◆ **What you need to do**
Pictures in the entries below are to be left out; otherwise, reproduce exactly the lines from the first through the line containing "sc=bpy.context.scene".

◆ **Data for the task**

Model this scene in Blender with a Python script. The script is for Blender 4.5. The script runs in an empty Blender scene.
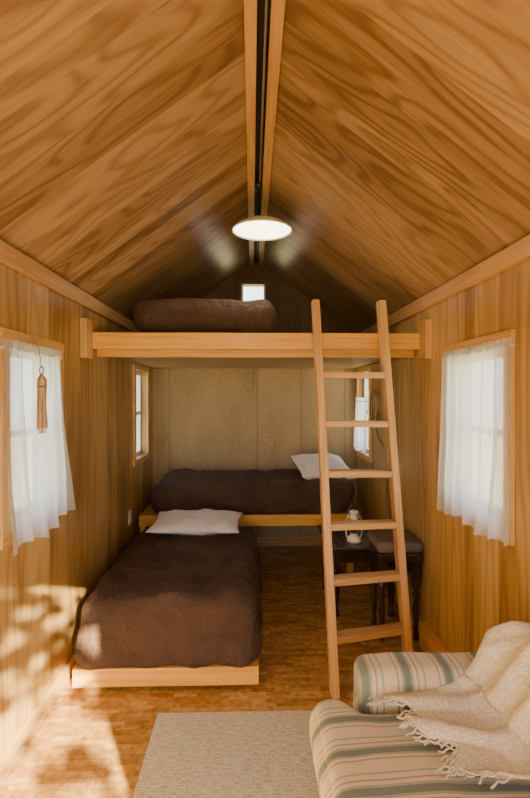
import bpy, bmesh, math, random
from mathutils import Vector, noise, Matrix
random.seed(4)
XL,XR=-1.01,1.078
YB,YF=4.92,-0.9
RX,RZ=0.042,2.95
EZ=2.17
sc=bpy.context.scene

# ---------------------------------------------------------------- node helpers
def newmat(name):
    m=bpy.data.materials.new(name); m.use_nodes=True
    nt=m.node_tree; nt.nodes.clear()
    out=nt.nodes.new('ShaderNodeOutputMaterial')
    return m,nt,out
def N(nt,t,**k):
    n=nt.nodes.new(t)
    for a,b in k.items(): setattr(n,a,b)
    return n
def math_(nt,op,a,b=None,c=None):
    n=nt.nodes.new('ShaderNodeMath'); n.operation=op
    for i,v in enumerate((a,b,c)):
        if v is None: continue
        if isinstance(v,(int,float)): n.inputs[i].default_value=v
        else: nt.links.new(v,n.inputs[i])
    return n.outputs[0]
def comb(nt,x,y,z):
    n=nt.nodes.new('ShaderNodeCombineXYZ')
    for i,v in enumerate((x,y,z)):
        if isinstance(v,(int,float)): n.inputs[i].default_value=v
        else: nt.links.new(v,n.inputs[i])
    return n.outputs[0]
def ramp(nt,fac,stops):
    n=nt.nodes.new('ShaderNodeValToRGB')
    cr=n.color_ramp
    while len(cr.elements)<len(stops): cr.elements.new(0.5)
    for e,(p,c) in zip(cr.elements,stops):
        e.position=p; e.color=(c[0],c[1],c[2],1)
    nt.links.new(fac,n.inputs[0])
    return n.outputs[0]
def noisetex(nt,vec,scale=1,detail=2,rough=.5):
    n=nt.nodes.new('ShaderNodeTexNoise')
    n.inputs['Scale'].default_value=scale; n.inputs['Detail'].default_value=detail
    n.inputs['Roughness'].default_value=rough
    if vec is not None: nt.links.new(vec,n.inputs['Vector'])
    return n.outputs[0]
def bump(nt,h,strength,dist=.01):
    n=nt.nodes.new('ShaderNodeBump'); n.inputs['Strength'].default_value=strength
    n.inputs['Distance'].default_value=dist
    nt.links.new(h,n.inputs['Height']); return n.outputs[0]
def principled(nt,out,color,rough=.5,normal=None,**k):
    b=nt.nodes.new('ShaderNodeBsdfPrincipled')
    if isinstance(color,tuple): b.inputs['Base Color'].default_value=(*color,1)
    else: nt.links.new(color,b.inputs['Base Color'])
    if isinstance(rough,(int,float)): b.inputs['Roughness'].default_value=rough
    else: nt.links.new(rough,b.inputs['Roughness'])
    if normal is not None: nt.links.new(normal,b.inputs['Normal'])
    for a,v in k.items(): b.inputs[a].default_value=v
    nt.links.new(b.outputs[0],out.inputs[0]); return b

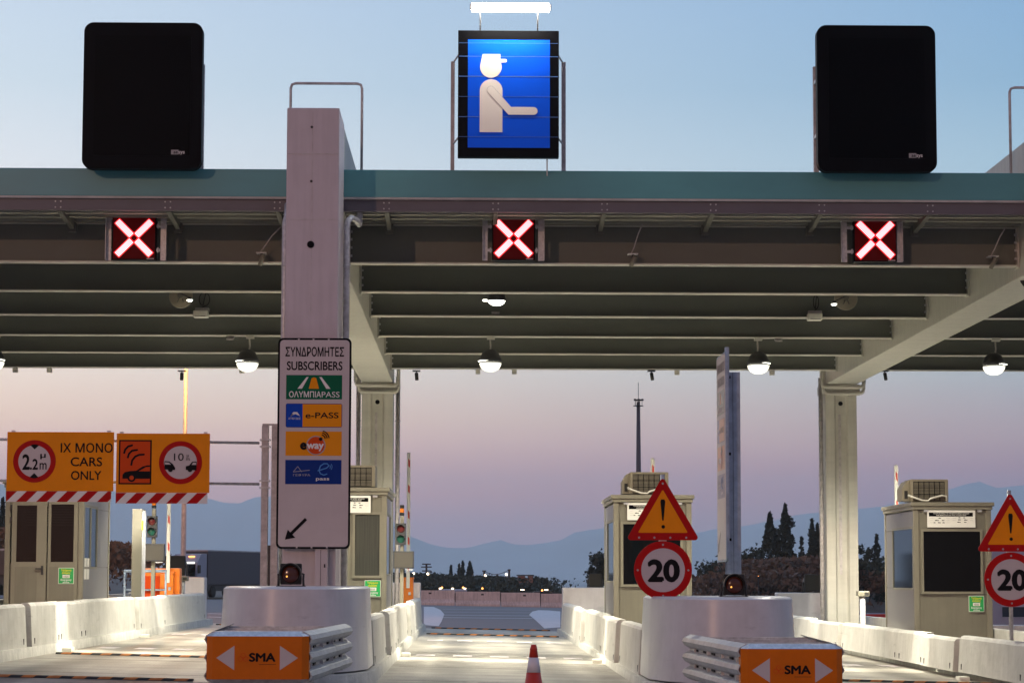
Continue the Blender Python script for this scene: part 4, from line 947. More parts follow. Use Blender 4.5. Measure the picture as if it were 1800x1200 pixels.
# --- warning triangle + 20 roundel
def roadsign(u, vt, Y, k, label, foot, vc):
    q = Px(u, vc, Y); s = q.k * k; t = thing('speed_sign', label, 'road sign', (q.o.x, Y, gz(q.o.x) + foot), 0, 'warning and speed signs'); zc = q.o.z - t.location.z
    MB().tube([(0, .06, 0), (0, .06, zc + 168 * s)], .03, 12).build('post', 'galv', t)
    def tri(r, h0, h1, w_, n=5):
        P = []
        cs = [(-w_, h0), (w_, h0), (0, h1)]; ctr = (0, (h0 * 2 + h1) / 3)
        for i in range(3):
            a, b, c = Vector(cs[i - 1]), Vector(cs[i]), Vector(cs[(i + 1) % 3]); d1 = (a - b).normalized(); d2 = (c - b).normalized(); bi = (d1 + d2).normalized(); half = d1.angle(d2) / 2; ce = b + bi * (r / math.sin(half))
            p1 = b + d1 * (r / math.tan(half)); p2 = b + d2 * (r / math.tan(half)); A1 = math.atan2(p1.y - ce.y, p1.x - ce.x); A2 = math.atan2(p2.y - ce.y, p2.x - ce.x)
            dA = (A2 - A1 + math.pi) % (2 * math.pi) - math.pi
            P += [(ce.x + r * math.cos(A1 + dA * k_ / n), ce.y + r * math.sin(A1 + dA * k_ / n)) for k_ in range(n + 1)]
        return P
    h0, h1 = zc + 52.5 * s, zc + 165 * s
    MB().prism(tri(5 * s, h0, h1, 65 * s), 0, .02).build('triangle_plate', 'sign_red', t)
    flat('amber_field', [tri(1.5 * s, zc + 65.5 * s, zc + 141.5 * s, 44 * s)], 'sign_orange', t, -.004, .004)
    flat('exclamation_mark', [[(-1.2 * s, zc + 87 * s), (1.2 * s, zc + 87 * s), (4.3 * s, zc + 120 * s), (3 * s, zc + 124 * s), (-3 * s, zc + 124 * s), (-4.3 * s, zc + 120 * s)], circ(.6 * s, zc + 76 * s, 3.2 * s, 16)], 'blk_ink', t, -.008)
    MB().prism(circ(0, zc, 51 * s, 56), 0, .02).build('round_plate', 'sign_red', t)
    flat('white_disc', [circ(0, zc, 38.3 * s, 56)], 'sign_white', t, -.004, .004)
    text('20', 1 * s, zc - 18.5 * s, 36 * s, 'blk_ink', t, -.008, wid=52 * s, bold=.05)
    for x_, z_ in ((0, 44.5), (0, -44.5), (-44.5, 0), (44.5, 0), (-42, 57), (-15, 57), (13, 57), (41, 57), (0, 152)): MB().lathe([(1.9 * s, -.003), (1.9 * s, 0)], (x_ * s, -.001, zc + z_ * s), 8, axis='y').build('rivet', 'grey_ink', t)
    MB().box(-.05, .05, .02, .09, zc + 48 * s, zc + 56 * s).build('clamp', 'galv', t)
    return t
roadsign(1165.5, 840, 28.95, 1.0, 'warning triangle over a 20 speed roundel on the nose block right of the centre lane', .15, 1001.5)
roadsign(1778, 853, 31.7, .93, 'warning triangle over a 20 speed roundel cut by the right frame edge', .15, 1018)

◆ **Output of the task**
Model this scene in Blender with a Python script. The script is for Blender 4.5. The script runs in an empty Blender scene.
import bpy, bmesh, math, random
from mathutils import Vector, noise, Matrix
random.seed(4)
XL,XR=-1.01,1.078
YB,YF=4.92,-0.9
RX,RZ=0.042,2.95
EZ=2.17
sc=bpy.context.scene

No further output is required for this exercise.